Não sei se o amigo leitor se lembra do Nicola – ou melhor, do Dr. Nicola – que vez ou outra apareceu por aqui, neste espaço, a comentar suas venturas e desventuras como motorista de táxi e, pasmem, doutorando em Psicologia com a tese Mulheres Que Amam Demais (nem sei se terminou ou se continuam as pesquisas).
Pois bem, lá em uma de nossas conversas em tempos idos e vividos, o amigo Nicola me confessou que tinha soluções objetivas para situações embaraçosas que as duas profissões poderiam lhe acarretar.
No táxi, quando lhe pediam antecipadamente o preço da corrida, ele era enfático: o que der no taxímetro; o dobro disso se era em outro município. O justo e o combinado.
Nas sessões, a questão não era pecuniária. Muitas vezes o consulente se enroscava em meio às suas histórias de vida e não conseguia por um ponto final à narrativa que achava vital e que, por ser vital, não tinha fim.

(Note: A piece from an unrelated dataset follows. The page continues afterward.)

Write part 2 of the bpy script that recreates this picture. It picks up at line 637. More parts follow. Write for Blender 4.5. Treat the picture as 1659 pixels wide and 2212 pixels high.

Na primeira brecha que se apresentava, o Doutor sugeria então que o “analisado” se dedicasse às reflexões a partir da intensidade dos momentos em que as verdades foram ditas (ou silenciadas) olhos nos olhos com eventuais interlocutores, supostos causadores de perdas e danos.
Quase sempre usava esse expediente para terminar consultas em que se discutiam romances desfeitos, amores impossíveis, paixões proibidas e congêneres.
Nicola me disse que recomendava inclusive a audição de duas canções: a jobiniana “Este Seu Olhar” e “Olhos nos Olhos”, de Chico Buarque. Ambas tratam do mesmo tema, mas o tom de dramaticidade é bem outro.
(Os versos estão no Youtube, me poupem…)
E aí? – perguntei, enxerido que sou. — Resolvia alguma coisa?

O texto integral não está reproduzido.